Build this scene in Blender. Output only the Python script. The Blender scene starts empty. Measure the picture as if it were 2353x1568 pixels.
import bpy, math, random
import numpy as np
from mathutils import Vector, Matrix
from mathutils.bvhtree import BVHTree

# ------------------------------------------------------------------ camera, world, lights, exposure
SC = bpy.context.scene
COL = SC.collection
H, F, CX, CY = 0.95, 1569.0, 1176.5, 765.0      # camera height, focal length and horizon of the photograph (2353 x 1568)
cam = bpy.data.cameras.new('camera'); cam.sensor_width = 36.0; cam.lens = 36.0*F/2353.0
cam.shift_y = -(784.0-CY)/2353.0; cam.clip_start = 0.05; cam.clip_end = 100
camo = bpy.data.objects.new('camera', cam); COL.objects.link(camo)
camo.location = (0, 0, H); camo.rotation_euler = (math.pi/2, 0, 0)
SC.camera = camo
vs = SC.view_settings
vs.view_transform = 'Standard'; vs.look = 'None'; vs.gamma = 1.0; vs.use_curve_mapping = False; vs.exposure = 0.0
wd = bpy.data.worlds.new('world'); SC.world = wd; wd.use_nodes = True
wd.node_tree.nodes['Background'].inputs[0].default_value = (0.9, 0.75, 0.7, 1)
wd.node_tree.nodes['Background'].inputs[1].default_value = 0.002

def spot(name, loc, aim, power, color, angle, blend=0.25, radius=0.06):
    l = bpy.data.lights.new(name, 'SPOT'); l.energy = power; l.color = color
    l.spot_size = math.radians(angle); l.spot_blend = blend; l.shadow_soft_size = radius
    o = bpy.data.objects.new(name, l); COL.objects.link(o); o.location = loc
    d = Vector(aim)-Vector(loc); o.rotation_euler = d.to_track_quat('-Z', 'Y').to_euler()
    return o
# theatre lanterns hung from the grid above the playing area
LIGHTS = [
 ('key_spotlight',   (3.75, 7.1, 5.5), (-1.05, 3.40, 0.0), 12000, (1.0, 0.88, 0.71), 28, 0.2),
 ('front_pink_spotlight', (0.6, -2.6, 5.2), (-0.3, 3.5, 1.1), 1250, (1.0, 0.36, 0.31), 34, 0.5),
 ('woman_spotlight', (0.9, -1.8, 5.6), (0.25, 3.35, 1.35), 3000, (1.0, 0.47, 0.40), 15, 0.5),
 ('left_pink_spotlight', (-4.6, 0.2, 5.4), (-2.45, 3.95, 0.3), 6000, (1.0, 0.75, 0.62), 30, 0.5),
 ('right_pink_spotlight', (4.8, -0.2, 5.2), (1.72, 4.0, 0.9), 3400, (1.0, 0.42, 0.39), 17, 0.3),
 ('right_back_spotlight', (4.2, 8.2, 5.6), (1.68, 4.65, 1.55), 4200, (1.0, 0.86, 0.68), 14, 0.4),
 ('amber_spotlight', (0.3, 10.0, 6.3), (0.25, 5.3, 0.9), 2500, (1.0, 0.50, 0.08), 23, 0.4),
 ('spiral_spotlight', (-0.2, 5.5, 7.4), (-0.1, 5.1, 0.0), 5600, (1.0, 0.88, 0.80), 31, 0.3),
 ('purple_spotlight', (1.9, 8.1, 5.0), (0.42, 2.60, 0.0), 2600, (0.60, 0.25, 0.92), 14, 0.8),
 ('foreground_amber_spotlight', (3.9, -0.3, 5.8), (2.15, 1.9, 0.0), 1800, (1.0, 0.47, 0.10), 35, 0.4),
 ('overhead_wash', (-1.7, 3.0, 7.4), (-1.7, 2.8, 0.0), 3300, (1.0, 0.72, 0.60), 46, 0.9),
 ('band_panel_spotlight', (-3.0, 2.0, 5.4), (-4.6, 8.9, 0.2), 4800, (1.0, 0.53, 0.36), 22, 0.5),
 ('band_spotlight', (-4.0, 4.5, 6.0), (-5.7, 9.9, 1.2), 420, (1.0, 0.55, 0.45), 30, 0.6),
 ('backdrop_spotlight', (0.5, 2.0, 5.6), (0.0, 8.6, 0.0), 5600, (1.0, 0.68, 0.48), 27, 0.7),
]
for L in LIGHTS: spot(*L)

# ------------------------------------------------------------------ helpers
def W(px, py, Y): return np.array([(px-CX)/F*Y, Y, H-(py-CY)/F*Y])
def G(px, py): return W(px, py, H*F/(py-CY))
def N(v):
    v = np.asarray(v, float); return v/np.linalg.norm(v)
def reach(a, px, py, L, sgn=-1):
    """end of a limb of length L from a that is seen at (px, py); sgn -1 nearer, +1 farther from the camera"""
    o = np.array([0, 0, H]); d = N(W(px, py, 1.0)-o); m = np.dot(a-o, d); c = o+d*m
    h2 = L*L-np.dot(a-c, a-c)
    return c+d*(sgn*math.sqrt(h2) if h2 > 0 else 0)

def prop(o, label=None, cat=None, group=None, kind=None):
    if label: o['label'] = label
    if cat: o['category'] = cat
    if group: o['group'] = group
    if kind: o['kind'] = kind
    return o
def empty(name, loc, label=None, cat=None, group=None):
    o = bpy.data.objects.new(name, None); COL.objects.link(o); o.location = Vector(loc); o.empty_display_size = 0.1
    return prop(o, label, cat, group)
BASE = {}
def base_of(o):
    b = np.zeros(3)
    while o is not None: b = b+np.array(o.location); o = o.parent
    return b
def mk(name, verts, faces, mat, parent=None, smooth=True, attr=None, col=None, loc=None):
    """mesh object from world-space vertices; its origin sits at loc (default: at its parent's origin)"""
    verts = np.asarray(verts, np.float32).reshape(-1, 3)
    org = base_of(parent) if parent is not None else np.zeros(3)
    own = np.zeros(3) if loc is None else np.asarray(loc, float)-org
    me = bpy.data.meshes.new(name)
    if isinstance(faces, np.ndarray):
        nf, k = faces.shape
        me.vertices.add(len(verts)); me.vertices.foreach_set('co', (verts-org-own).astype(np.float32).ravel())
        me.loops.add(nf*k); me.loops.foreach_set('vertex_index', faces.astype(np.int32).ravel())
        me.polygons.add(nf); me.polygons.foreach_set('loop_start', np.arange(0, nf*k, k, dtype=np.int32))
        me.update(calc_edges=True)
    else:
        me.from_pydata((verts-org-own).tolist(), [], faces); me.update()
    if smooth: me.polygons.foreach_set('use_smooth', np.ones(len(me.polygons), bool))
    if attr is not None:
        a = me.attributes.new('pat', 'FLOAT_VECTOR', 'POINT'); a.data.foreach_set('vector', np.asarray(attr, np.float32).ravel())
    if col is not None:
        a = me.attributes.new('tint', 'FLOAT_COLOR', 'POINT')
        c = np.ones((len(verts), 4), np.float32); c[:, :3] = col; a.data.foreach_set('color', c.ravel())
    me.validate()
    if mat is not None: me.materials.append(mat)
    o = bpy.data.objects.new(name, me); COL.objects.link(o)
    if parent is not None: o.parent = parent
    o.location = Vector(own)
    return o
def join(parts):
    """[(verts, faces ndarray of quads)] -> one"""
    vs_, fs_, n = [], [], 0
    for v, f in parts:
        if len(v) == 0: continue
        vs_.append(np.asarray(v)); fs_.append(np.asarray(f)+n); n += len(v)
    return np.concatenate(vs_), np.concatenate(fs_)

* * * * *

▶ [WHAT YOU WILL DO] Return nothing but the lines from the first line of the listing through the line with "from mathutils.bvhtree import BVHTree", please, keeping every one of them unchanged.

▶ [WRITTEN ANSWER]
Build this scene in Blender. Output only the Python script. The Blender scene starts empty. Measure the picture as if it were 2353x1568 pixels.
import bpy, math, random
import numpy as np
from mathutils import Vector, Matrix
from mathutils.bvhtree import BVHTree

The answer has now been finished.